Celestial Bodies by Jokha Alharthi translated by Marilyn Booth

For Women in Translation Month, I read the Man Booker International 2019 winner Celestial Bodies by Jokha Alharthi, translated by Marilyn Booth. As Alharthi was the first Omani woman translated into English, and the first Arab author to win the award, my expectations were high. I wasn’t disappointed. These “women of the moon” (its original title) quietly grabbed me and allowed me to see their otherwise closed world.

“Marriage was her identity document, her passport to a world wider than home.” (156)

In The Unbearable Lightness of Being, Milan Kundera explores the philosophical position of the eternal return: the theory that we are fated to continue living the lives and follow the paths that have been predetermined for us.
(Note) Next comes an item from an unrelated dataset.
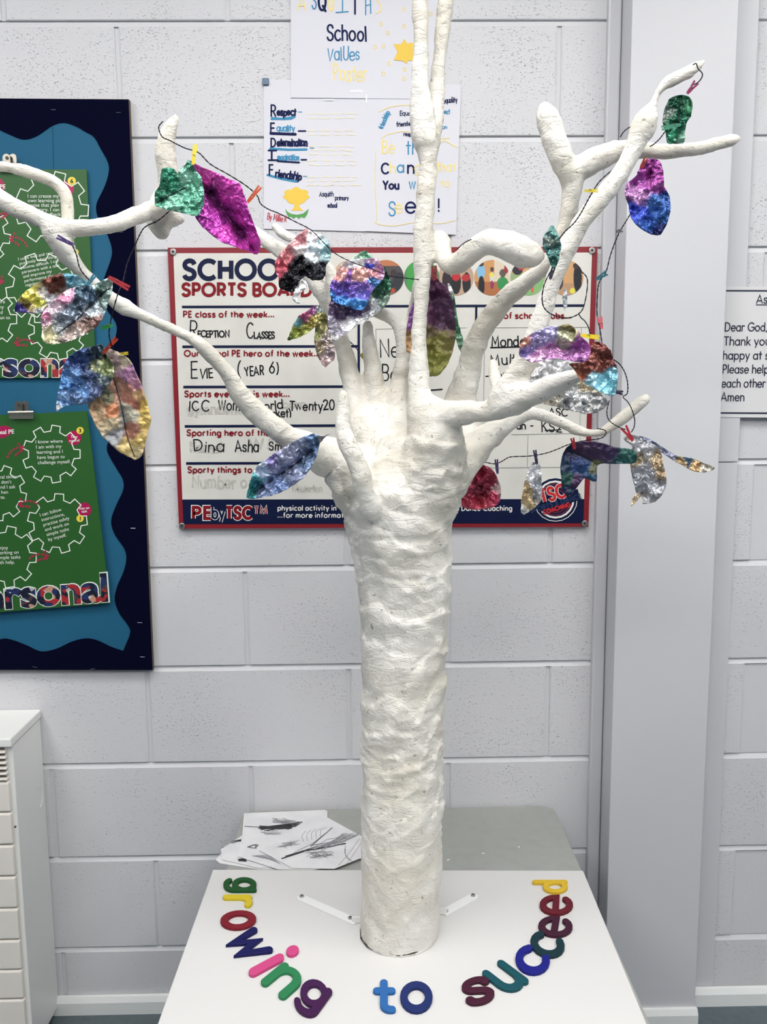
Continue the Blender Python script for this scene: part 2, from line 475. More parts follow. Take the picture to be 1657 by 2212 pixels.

Alharthi’s Celestial Bodies plays with this idea also. Her metaphor is that of the planets and the never ending orbit that her characters are on not to make the mistakes of their genealogical and hereditary past. When you are born into a particular orbit how can you form your own path: how can you break with the tradition of generations?

Although a family tree is included at the beginning of the book, it is very difficult to hold on to the different characters and their lives as the book moves through their stories. But this doesn’t really seem to matter. To some extent, their stories become a web of similar issues regardless of which generation they come from and whether they are male or female. All are guided by the celestial bodies and breaking away from their orbit is challenging if not impossible.

Booth’s translation is extremely poetic, capturing the verse like quality of the poetic Arabic tradition. I found myself getting lost in the language, often stopping to write out a quotation or to reread a passage. For a relatively short book it surely packs a punch both in themes and language.

Like in Kundera’s exploration of the eternal return, readers may find themselves caught up in the web of relationships, plot points and character development. Unlike Kundera’s exploration, this was gentle. The exploration of the family is delightful; they are not all likeable but neither are they deplorable. They are just humans dealing with a changing world in changing times. It really is a reflection of the music of the spheres. A charming but important book opening my eyes to a world that is closed to most.